— Exercise prompt —
Search the data below for the word "from" and copy each line that holds it.

— Data excerpt —
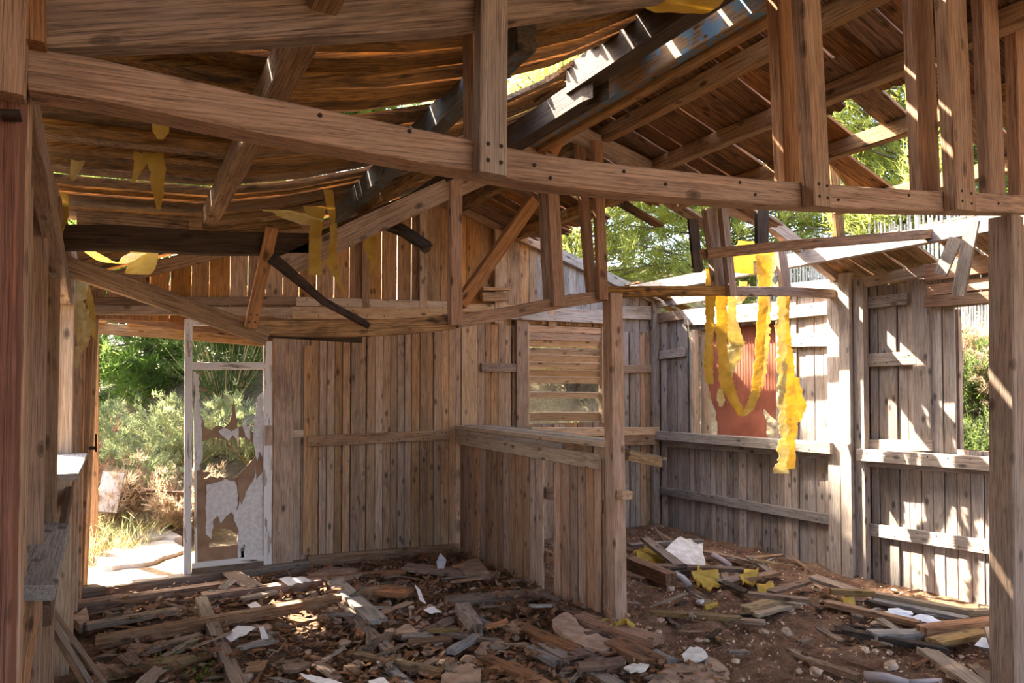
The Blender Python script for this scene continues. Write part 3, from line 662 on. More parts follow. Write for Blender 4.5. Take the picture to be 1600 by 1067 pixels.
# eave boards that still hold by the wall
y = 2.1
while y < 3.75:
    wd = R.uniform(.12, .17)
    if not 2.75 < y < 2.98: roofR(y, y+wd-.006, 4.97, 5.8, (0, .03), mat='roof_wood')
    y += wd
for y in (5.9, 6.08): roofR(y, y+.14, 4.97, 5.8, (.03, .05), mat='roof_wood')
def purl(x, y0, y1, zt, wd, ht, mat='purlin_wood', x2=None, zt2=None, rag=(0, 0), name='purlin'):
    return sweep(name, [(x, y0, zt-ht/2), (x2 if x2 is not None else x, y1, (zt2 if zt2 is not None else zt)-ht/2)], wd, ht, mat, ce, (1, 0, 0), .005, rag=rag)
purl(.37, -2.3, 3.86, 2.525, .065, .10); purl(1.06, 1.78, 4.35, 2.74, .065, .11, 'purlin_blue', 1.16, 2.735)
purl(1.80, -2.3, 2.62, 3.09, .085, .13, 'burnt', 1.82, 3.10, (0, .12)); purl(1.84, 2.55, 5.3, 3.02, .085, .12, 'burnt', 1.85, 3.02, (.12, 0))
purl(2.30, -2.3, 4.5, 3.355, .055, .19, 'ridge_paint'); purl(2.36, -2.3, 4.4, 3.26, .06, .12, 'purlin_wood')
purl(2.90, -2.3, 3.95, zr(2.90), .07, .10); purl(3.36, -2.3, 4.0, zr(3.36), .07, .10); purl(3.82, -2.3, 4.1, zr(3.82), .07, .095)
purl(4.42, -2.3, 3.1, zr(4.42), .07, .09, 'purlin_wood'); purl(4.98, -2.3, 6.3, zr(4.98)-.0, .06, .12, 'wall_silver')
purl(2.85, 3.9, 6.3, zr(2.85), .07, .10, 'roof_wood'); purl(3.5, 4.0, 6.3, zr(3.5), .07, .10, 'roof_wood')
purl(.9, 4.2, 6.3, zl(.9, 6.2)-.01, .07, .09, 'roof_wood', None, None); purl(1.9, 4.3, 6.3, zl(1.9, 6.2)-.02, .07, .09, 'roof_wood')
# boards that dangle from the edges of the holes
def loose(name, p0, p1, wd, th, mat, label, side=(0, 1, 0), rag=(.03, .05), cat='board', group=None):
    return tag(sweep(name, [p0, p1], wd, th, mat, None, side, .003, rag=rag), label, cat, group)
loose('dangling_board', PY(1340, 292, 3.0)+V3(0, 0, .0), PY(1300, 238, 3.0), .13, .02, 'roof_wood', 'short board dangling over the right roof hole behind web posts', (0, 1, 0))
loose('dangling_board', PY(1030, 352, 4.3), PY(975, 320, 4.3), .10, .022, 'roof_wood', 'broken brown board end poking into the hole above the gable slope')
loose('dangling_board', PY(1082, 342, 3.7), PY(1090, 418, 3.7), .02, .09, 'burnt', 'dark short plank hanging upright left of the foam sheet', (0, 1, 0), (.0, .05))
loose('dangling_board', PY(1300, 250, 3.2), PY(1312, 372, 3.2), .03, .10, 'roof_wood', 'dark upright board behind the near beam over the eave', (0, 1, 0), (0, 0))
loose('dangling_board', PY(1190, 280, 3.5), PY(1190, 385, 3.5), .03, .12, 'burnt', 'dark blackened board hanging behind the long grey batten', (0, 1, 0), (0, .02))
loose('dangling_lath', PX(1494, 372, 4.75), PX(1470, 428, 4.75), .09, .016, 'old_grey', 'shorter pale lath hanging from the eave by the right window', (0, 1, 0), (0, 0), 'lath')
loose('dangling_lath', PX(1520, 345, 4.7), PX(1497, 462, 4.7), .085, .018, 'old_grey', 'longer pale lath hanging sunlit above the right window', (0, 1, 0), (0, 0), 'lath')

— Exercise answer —
The Blender Python script for this scene continues. Write part 3, from line 662 on. More parts follow. Write for Blender 4.5. Take the picture to be 1600 by 1067 pixels.
# boards that dangle from the edges of the holes
loose('dangling_lath', PX(1494, 372, 4.75), PX(1470, 428, 4.75), .09, .016, 'old_grey', 'shorter pale lath hanging from the eave by the right window', (0, 1, 0), (0, 0), 'lath')